Stephen Biddle, a senior fellow for defense policy at the Council on Foreign Relations (CFR) and professor of international and public affairs at Columbia University, said both Russia and the U.S. have the capabilities to retrieve objects that have fallen into deep water. But any American recovery operations could raise the risk of another escalation, Biddle added.

“The likelihood you could end up accidentally triggering something that could escalate is a more important stake than the equipment the Russians might find,” he said.

The Reaper drone was flying over the Black Sea in international airspace when it was flanked by two Russian jets, which harassed it for more than 30 minutes. One Russian jet dumped fuel on it and one Russian jet damaged the propellor of the drone, forcing it down Tuesday morning local time, according to U.S. European Command.

Russia maintains the drone maneuvered sharply and crashed on its own and said the unmanned aircraft acted provocatively by approaching Russian territory.

Russia will have an easier time searching for the aircraft because it appears to have fallen into the waters off the west coast of Crimea, which Moscow illegally annexed in 2014. Russia maintains naval bases and airfields on the Crimean Peninsula.

Turkey, a NATO ally considered the friendliest to Moscow, controls the only access point from the Mediterranean Sea into the Black Sea. Under a protocol of the Montreux Convention, Turkish officials can limit naval ships from entering — a power it has exercised after the Russian invasion of Ukraine.

A successful Russian recovery could pose serious intelligence concerns for Washington, but U.S. officials said they took steps to minimize sensitive intelligence collection from Russia should they find the drone first and added it would likely have limited value.

“It probably broke up, there’s probably not a lot to recover, frankly, as far as the loss of anything of sensitive intelligence,” Milley said Wednesday. “We did take mitigating measures so we are quite confident that whatever was of value is no longer of value.”

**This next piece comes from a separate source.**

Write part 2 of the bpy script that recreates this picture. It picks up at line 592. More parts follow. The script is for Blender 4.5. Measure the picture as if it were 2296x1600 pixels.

Washington has provided hundreds of small, tactical Switchblade drones to Ukraine, some of which have been recovered by Russian forces on the battlefield.

But the Pentagon has never supplied Kyiv with Reaper drones, which are more sophisticated, can fly further and are much larger, with a wingspan of 66 feet. 

The advanced drones can linger over targets for 24 hours and are capable of carrying munitions such as laser-guided Hellfire missiles.

Pentagon officials would not say whether the drone was armed at the time it crashed.

The U.S. military has flown aircraft over the Black Sea since before the war, but the downed MQ-9 is the first time Russian warplanes have damaged a U.S. aircraft in that timeframe. It marks a prime opportunity for Moscow to swoop in and obtain confidential technology, if any remains. The drone could also be an opportunity for Russia to promote propaganda of U.S. involvement in the war in Ukraine or reinforce further action in the Black Sea.

Russian Defense Minister Sergei Shoigu talked with Defense Secretary Lloyd Austin on Wednesday, warning that Moscow views the flights around Crimea as provocative and will continue to respond to future provocations, according to a readout from the Russian Defense Ministry on Telegram.

Charles Kupchan, a senior fellow with the CFR, said the downed Reaper would “provide insights into American technology.”

“The Russians would like to get their hands on it,” he said.

Biddle, from Columbia University and CFR, said that although U.S. technology is more advanced, many countries operate similar drones.

The value of the Reaper’s intelligence for Russia is limited compared to the risk of an escalation, he argued.

“This whole episode is about dangerous behavior that created an incident of escalating a war,” Biddle said. “I don’t know that the stakes in keeping the Russians from getting parts of a drone are sufficient to warrant risking the war by operating naval forces cheek-to-jowl with the Russians.”